By Tracy Hadden Loh and Jennifer S. Vey for CNN Business Perspectives
Jennifer S. Vey is a senior fellow and the Director of the Anne T. and Robert M. Bass Center for Transformative Placemaking at the Brookings Institution. The opinions expressed in this commentary are their own.
The last decade dramatically shook the retail sector. Almost 10,000 stores closed in 2019 alone.
Much of this has been blamed on the popularity of online shopping. But today’s brick-and mortar-retailers are also grappling with a host of other challenges, including aging malls and fickle consumers who are demanding more from their shopping experience. While many retailers haven’t been able to survive these changes, brick-and-mortar retail overall isn’t dying — it’s just entering a new era.
The United States has become vastly over-retailed, with estimates on retail space ranging from 23.5 to 46.6 square feet per person. This compares to just 2.4 square feet per person in Germany and 1.5 square feet per person in Mexico. Retail growth, financed by debt, has simply become overleveraged and unsustainable. The current store closures are a natural contraction of retail sprawl.
The first indoor, climate-controlled mall in the United States, Southdale Mall in Minneapolis, opened in 1956. This mall and its many successors — oriented around national retail chain anchors like Macy’s and Lord & Taylor — opened as baby boomers were growing up, often decimating traditional downtown storefront retailers in the process. Like the generation that created them, these malls themselves have reached retirement age, giving new and old shoppers few reasons to patronize them over more convenient online options.
But some malls are finding new life by evolving from the traditional model. For example, the former Mercado Mall in downtown Phoenix is now part of Arizona State University’s high-impact urban campus. Other malls are diversifying to reduce their reliance on anchor tenants and expanding their offerings to satisfy consumer desire for experiences, not just bargains. For example, the Southdale Mall now has an indoor soccer facility and is adding a coworking space.
This diversification is particularly evident in wealthier areas where mall owners with ample construction capital are revamping aging shopping structures into streetscaped “lifestyle centers” with tree-shaded lanes, smaller store footprints, and full-service restaurants instead of food courts.
Another sign that retail isn’t quite dead yet: Today’s consumers are also drawn to the street retail experience that the suburban mall, ironically enough, helped drive into decline. Historic Main Street retail corridors are seeing something of a renaissance.
Across the top 30 US metro areas, retail space in these walkable urban places commands an astounding 83% rent premium over regional averages — an increase of 17% since 2010. This trend is visible in rural town centers like Wytheville, Virginia, streetcar suburbs like Pasadena, California, regional retail destinations like the 16th Street Pedestrian Mall in downtown Denver and neighborhood commercial corridors like the Avenue in Baltimore’s Hampden neighborhood.

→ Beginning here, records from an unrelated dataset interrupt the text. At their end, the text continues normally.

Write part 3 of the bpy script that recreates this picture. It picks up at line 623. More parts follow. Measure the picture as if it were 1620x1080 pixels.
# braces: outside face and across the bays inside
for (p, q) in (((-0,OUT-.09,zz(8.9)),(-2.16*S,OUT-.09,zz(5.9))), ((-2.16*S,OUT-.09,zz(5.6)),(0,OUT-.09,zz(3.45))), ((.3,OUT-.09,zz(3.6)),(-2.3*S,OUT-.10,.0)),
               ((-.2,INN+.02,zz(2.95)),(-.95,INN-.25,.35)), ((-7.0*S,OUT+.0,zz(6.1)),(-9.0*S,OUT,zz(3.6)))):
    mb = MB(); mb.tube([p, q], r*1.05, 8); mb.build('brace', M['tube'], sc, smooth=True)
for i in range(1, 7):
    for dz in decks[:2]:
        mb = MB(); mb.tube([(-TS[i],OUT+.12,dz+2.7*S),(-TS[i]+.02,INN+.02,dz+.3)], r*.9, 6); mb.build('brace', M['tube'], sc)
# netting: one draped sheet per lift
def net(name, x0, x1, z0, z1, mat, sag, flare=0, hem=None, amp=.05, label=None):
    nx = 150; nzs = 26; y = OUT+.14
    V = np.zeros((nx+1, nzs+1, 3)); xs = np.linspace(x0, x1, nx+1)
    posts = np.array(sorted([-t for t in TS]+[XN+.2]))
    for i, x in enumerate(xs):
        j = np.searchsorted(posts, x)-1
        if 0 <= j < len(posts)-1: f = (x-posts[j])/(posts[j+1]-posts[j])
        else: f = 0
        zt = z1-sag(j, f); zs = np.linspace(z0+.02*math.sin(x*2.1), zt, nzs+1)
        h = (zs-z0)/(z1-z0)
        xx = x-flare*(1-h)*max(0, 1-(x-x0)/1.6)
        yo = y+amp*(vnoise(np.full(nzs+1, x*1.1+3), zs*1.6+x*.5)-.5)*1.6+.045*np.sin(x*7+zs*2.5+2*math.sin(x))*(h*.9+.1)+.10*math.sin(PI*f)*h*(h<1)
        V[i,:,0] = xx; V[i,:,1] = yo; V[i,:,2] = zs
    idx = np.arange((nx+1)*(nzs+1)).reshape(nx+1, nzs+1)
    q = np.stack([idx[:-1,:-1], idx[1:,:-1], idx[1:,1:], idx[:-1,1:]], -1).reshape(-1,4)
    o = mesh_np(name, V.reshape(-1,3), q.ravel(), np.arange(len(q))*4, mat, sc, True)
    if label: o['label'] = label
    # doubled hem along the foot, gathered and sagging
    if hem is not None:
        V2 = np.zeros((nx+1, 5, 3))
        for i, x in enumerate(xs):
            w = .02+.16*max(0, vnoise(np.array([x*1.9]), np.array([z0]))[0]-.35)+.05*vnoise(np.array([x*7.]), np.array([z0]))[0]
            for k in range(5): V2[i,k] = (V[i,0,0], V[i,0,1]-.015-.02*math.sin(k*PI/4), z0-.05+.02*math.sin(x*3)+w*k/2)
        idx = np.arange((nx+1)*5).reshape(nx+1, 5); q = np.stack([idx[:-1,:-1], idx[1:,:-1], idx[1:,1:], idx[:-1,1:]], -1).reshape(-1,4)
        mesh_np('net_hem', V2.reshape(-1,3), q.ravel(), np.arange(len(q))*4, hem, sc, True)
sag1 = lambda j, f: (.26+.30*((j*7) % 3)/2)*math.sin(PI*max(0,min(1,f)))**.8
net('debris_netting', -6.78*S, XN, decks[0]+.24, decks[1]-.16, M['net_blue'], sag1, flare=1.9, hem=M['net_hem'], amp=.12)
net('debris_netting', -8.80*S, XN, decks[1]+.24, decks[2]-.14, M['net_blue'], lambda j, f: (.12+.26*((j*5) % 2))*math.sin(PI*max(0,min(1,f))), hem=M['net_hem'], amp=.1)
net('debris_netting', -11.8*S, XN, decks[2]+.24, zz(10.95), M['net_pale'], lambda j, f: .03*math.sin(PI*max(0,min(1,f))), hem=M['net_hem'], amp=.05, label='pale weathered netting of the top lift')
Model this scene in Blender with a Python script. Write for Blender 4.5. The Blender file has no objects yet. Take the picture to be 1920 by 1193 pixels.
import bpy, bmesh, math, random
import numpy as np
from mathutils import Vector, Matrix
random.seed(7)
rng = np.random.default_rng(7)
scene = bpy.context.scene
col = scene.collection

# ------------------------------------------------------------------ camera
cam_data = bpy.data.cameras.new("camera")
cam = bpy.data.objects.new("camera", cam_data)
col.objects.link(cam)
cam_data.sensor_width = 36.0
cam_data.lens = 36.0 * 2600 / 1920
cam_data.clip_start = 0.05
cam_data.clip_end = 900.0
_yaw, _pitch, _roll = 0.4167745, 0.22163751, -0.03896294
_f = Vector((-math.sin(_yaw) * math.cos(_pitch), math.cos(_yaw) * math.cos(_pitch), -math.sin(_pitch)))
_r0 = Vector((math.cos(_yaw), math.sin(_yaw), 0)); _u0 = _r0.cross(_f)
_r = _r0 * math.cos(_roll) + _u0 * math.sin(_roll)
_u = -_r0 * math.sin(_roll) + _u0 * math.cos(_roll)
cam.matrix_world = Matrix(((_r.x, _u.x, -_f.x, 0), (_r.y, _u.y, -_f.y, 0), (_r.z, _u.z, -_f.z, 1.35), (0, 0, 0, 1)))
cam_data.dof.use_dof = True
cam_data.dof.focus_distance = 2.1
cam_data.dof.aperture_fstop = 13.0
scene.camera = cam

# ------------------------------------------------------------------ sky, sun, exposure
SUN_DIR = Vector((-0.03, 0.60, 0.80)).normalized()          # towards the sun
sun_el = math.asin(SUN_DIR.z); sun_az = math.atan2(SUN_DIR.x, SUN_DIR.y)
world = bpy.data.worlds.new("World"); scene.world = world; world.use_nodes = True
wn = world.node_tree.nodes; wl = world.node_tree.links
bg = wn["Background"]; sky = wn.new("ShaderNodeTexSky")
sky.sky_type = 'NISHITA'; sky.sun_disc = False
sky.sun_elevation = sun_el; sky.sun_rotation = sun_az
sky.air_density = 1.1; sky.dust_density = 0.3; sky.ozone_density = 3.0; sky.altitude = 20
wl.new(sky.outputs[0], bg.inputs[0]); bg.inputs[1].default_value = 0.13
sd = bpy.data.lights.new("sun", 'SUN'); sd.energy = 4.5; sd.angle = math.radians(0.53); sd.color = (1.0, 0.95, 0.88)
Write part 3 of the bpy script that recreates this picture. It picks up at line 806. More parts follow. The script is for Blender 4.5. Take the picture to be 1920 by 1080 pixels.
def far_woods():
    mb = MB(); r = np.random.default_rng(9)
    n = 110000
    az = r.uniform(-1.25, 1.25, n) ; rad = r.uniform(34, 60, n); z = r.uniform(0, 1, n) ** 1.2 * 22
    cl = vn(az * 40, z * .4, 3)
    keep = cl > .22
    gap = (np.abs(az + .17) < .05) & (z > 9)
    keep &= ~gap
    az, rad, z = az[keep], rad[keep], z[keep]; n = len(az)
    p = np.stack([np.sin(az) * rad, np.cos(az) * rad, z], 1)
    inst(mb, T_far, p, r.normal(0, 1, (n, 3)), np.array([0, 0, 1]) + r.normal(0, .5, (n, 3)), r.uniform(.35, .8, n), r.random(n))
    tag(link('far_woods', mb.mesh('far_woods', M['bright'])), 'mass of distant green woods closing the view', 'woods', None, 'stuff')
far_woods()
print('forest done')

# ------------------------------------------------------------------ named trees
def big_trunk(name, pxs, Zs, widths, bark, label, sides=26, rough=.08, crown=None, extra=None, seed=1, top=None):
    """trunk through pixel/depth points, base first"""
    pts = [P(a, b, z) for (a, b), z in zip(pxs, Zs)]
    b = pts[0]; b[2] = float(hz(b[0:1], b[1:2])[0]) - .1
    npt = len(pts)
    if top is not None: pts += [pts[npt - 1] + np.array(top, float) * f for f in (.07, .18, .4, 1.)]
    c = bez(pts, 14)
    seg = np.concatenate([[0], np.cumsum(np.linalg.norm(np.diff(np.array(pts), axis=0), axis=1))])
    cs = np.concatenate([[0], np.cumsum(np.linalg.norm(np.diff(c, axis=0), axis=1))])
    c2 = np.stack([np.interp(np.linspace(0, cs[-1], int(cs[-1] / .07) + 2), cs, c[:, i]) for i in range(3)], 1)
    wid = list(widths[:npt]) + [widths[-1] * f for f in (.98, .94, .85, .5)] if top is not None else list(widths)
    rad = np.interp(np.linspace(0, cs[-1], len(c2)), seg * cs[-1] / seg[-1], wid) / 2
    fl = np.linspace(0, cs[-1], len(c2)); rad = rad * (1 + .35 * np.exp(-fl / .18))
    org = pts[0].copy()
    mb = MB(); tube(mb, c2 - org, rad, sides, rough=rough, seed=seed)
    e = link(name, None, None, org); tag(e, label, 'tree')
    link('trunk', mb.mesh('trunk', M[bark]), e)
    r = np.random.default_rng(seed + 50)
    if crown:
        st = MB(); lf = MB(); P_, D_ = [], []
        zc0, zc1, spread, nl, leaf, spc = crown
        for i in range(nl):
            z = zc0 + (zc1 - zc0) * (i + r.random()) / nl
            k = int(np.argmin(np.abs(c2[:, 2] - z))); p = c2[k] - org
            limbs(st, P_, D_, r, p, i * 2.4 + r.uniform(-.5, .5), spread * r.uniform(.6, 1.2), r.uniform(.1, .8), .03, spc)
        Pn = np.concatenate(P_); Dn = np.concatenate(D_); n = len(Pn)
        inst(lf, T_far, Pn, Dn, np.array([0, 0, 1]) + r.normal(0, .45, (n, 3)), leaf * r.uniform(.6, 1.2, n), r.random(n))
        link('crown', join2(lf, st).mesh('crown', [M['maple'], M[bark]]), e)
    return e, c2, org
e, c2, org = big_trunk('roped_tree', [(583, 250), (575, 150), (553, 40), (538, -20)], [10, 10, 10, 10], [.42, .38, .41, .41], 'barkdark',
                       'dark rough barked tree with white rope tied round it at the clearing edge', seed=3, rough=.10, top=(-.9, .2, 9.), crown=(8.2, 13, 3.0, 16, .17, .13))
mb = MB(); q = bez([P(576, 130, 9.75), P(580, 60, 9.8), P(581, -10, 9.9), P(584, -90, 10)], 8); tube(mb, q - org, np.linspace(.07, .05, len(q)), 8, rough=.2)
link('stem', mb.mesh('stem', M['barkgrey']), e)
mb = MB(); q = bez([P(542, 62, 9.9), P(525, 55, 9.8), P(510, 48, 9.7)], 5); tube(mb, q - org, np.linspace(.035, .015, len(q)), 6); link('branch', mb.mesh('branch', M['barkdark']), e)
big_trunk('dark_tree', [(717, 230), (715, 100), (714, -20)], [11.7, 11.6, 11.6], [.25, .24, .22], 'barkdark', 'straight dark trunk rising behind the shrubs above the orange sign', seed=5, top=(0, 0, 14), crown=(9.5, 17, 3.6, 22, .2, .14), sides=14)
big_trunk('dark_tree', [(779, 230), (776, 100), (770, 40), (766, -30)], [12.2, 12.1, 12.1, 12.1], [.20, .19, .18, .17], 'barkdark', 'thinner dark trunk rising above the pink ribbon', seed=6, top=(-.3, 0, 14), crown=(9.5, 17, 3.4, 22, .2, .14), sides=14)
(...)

Even big-box retailers, such as Walmart and Target, are adapting to this competitive reality by building smaller urban store formats. In fact, growth in digital shopping is actually promoting retail growth in some locations — such as dense residential areas — due to a positive “halo effect,” where online sales increase in neighborhoods where the retailer has a brick-and-mortar presence. That’s why once online-only retailers like Warby Parker and Casper are now opening showrooms.
American retail is also drawing inspiration from traditional global retail models. Market halls, including both seasonal pop-ups and year-round establishments, have become the hottest trend in soft goods, especially food. These halls — including the Pythian Market in New Orleans, Eastern Market in Washington DC or DeKalb Market Hall in Brooklyn —typically benefit from urban locations and may be operated by the public sector, the private sector or a partnership between the two.
Markets also promote innovative business models that expand opportunities for local entrepreneurs and the sale of locally crafted goods by restructuring the way risk, infrastructure, marketing and operations are shared between landlord and tenants. This can include leases with rents based on a percentage of sales rather than a per-square-foot figure, or short-term licenses instead of more standard five- to 10-year commitments. Such flexible terms, along with the reduced costs of shared infrastructure, lower the barriers to business entry or expansion, particularly for entrepreneurs with limited access to capital or credit. They are also a flexible way to bring retail to underserved communities including areas that the private sector has otherwise been reluctant to enter.
Despite all these positive trends, ongoing disruptions of the retail sector will surely remain challenging to many workers, store owners and communities for the foreseeable future. But even though the number of retail jobs will likely continue to decline — the sector shed 31,400 jobs between November 2018 and November 2019 alone — we project that changes in the sector will continue to create new prospects for revitalization and new openings for emerging businesses.
Both the public and private sector should harness these trends by investing in policies, programs and physical spaces that can not only help the sector adapt to shifting consumer demands, but also to support innovations and ideas that broaden the benefits of retail for more people and places.